* Problem: Line by line, repeat the data below exactly, beginning at the first line and ending at the line with "t = T('white_bin', 'white". Omit pictures.

* Data lines:
+ + +

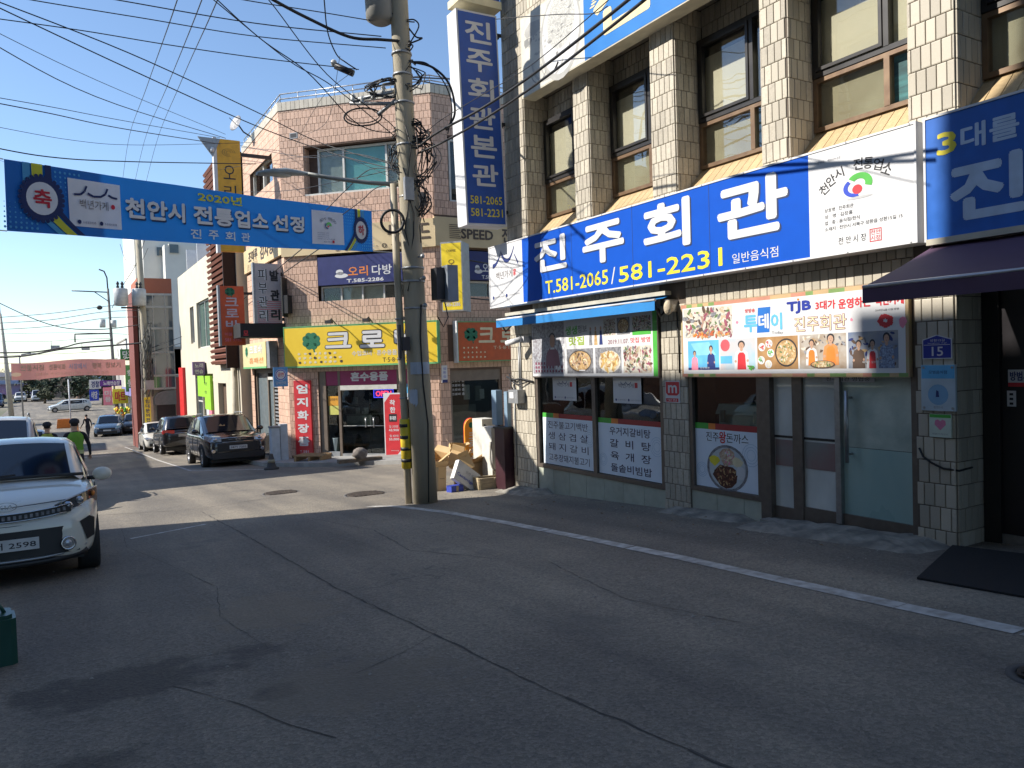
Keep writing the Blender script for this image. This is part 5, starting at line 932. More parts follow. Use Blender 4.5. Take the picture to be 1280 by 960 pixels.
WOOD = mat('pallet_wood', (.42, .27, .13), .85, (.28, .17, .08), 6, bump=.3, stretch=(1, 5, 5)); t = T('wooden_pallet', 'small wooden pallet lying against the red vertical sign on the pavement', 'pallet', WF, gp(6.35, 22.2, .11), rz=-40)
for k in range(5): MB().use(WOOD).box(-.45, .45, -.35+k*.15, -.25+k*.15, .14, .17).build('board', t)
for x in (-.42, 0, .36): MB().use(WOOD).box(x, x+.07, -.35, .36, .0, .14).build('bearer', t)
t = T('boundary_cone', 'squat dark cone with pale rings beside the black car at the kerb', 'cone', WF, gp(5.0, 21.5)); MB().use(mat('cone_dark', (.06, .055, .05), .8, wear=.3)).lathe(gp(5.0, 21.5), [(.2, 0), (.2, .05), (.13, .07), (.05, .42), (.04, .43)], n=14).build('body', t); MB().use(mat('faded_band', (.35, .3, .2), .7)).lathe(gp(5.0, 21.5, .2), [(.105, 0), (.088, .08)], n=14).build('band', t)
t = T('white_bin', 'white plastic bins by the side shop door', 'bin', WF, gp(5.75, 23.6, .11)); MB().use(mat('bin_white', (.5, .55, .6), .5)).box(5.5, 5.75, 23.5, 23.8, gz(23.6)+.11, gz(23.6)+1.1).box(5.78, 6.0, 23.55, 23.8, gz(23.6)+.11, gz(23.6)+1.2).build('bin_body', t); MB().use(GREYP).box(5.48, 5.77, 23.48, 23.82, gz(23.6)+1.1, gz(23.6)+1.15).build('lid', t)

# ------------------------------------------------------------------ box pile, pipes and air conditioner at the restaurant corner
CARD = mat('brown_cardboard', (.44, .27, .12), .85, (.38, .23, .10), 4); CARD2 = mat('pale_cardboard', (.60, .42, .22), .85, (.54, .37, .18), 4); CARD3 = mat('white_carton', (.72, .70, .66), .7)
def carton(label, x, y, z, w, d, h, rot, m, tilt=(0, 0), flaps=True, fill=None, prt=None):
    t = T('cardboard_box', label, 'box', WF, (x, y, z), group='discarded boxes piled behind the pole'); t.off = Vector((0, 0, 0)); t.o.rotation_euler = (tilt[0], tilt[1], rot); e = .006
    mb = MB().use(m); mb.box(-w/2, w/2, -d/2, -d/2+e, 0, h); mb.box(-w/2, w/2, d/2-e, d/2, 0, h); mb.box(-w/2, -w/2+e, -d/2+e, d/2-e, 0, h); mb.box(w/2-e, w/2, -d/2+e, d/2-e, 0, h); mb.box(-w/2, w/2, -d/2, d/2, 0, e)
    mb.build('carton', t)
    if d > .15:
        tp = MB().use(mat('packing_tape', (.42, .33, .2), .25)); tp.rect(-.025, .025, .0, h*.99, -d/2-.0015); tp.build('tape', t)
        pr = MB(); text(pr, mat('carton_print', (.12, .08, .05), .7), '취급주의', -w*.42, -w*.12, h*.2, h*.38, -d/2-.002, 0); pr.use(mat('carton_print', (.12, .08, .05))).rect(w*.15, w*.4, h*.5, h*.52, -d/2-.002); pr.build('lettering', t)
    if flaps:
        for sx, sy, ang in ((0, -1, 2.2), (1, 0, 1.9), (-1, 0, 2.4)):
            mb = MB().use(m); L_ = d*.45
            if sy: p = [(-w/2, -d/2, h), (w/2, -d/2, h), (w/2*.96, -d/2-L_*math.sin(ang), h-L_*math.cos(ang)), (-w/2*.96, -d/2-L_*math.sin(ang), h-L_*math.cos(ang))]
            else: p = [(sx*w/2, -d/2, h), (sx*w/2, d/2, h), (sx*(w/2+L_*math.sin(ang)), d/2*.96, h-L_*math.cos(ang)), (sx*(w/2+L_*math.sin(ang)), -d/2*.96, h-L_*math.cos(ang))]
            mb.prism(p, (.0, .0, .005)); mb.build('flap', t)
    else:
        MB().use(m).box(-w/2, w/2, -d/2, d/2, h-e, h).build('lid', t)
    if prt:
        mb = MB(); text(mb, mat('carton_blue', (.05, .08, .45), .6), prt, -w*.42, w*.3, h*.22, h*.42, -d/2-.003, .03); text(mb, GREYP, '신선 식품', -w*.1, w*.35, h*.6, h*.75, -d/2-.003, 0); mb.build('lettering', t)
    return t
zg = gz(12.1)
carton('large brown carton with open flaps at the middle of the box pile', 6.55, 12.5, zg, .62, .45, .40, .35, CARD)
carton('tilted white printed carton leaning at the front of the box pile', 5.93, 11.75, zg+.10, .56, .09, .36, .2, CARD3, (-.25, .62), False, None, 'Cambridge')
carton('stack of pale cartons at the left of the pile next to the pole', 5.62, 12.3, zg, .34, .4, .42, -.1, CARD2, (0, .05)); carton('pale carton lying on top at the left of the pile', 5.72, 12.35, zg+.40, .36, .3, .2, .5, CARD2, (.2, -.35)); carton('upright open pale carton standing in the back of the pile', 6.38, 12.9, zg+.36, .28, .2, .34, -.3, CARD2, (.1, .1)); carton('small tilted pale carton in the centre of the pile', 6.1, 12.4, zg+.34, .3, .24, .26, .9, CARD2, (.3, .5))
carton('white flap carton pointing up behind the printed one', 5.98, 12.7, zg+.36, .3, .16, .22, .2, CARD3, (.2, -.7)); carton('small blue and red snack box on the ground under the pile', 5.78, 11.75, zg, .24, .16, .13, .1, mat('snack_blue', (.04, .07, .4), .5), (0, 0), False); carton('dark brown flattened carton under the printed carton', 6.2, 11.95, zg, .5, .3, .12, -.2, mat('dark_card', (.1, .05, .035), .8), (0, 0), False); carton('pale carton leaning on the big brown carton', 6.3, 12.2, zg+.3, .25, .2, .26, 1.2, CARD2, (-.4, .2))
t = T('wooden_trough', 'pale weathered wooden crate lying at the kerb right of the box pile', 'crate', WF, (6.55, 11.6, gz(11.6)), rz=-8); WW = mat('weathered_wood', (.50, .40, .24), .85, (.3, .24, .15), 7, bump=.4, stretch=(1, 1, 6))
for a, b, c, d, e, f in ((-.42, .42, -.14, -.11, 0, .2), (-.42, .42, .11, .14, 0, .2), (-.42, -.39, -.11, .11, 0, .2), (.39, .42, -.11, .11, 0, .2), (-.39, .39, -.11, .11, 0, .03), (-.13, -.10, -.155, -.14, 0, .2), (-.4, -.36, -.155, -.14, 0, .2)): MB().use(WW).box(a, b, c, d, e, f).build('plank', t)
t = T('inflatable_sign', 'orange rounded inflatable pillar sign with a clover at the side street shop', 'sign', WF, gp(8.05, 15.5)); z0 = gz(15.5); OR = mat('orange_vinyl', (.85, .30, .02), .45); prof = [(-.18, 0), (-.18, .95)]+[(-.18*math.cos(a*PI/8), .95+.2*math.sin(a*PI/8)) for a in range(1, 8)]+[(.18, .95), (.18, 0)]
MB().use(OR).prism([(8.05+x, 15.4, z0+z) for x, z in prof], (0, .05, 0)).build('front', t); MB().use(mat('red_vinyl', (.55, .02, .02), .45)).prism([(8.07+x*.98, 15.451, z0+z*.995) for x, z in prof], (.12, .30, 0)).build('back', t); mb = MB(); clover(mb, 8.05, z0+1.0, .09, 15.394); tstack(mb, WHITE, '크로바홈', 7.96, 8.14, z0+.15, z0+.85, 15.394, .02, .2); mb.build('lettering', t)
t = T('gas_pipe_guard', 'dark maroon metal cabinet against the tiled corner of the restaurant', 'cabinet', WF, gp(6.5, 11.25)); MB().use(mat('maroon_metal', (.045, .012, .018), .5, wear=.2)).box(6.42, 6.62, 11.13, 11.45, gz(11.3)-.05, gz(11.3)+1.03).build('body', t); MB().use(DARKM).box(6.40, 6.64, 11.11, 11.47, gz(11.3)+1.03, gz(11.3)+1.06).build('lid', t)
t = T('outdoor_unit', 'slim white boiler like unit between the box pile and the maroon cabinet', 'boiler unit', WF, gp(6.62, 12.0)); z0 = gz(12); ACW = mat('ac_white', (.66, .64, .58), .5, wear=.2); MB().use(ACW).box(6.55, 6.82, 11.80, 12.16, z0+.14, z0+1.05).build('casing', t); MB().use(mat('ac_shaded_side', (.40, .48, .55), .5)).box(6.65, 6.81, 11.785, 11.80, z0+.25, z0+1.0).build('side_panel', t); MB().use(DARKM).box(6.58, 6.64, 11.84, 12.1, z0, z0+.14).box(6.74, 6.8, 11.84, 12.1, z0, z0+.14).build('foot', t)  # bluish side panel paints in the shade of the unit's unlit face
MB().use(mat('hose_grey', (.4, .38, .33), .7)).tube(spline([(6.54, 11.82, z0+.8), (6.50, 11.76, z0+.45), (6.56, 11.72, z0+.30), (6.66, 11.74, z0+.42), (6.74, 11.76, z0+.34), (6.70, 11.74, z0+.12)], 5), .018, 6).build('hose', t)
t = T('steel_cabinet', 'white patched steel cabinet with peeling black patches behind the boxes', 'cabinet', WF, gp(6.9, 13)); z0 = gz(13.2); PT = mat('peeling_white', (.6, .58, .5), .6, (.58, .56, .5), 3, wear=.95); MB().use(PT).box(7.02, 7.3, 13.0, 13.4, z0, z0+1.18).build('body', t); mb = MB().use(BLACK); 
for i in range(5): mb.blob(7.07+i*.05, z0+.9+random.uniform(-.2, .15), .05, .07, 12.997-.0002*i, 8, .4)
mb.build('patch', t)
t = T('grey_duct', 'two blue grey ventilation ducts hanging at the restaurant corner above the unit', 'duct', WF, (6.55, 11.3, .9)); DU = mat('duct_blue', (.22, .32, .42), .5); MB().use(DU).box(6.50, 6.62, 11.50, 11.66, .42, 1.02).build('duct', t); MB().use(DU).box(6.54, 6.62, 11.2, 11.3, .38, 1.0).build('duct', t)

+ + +

* Answer for the task:
Keep writing the Blender script for this image. This is part 5, starting at line 932. More parts follow. Use Blender 4.5. Take the picture to be 1280 by 960 pixels.
WOOD = mat('pallet_wood', (.42, .27, .13), .85, (.28, .17, .08), 6, bump=.3, stretch=(1, 5, 5)); t = T('wooden_pallet', 'small wooden pallet lying against the red vertical sign on the pavement', 'pallet', WF, gp(6.35, 22.2, .11), rz=-40)
for k in range(5): MB().use(WOOD).box(-.45, .45, -.35+k*.15, -.25+k*.15, .14, .17).build('board', t)
for x in (-.42, 0, .36): MB().use(WOOD).box(x, x+.07, -.35, .36, .0, .14).build('bearer', t)
t = T('boundary_cone', 'squat dark cone with pale rings beside the black car at the kerb', 'cone', WF, gp(5.0, 21.5)); MB().use(mat('cone_dark', (.06, .055, .05), .8, wear=.3)).lathe(gp(5.0, 21.5), [(.2, 0), (.2, .05), (.13, .07), (.05, .42), (.04, .43)], n=14).build('body', t); MB().use(mat('faded_band', (.35, .3, .2), .7)).lathe(gp(5.0, 21.5, .2), [(.105, 0), (.088, .08)], n=14).build('band', t)
t = T('white_bin', 'white plastic bins by the side shop door', 'bin', WF, gp(5.75, 23.6, .11)); MB().use(mat('bin_white', (.5, .55, .6), .5)).box(5.5, 5.75, 23.5, 23.8, gz(23.6)+.11, gz(23.6)+1.1).box(5.78, 6.0, 23.55, 23.8, gz(23.6)+.11, gz(23.6)+1.2).build('bin_body', t); MB().use(GREYP).box(5.48, 5.77, 23.48, 23.82, gz(23.6)+1.1, gz(23.6)+1.15).build('lid', t)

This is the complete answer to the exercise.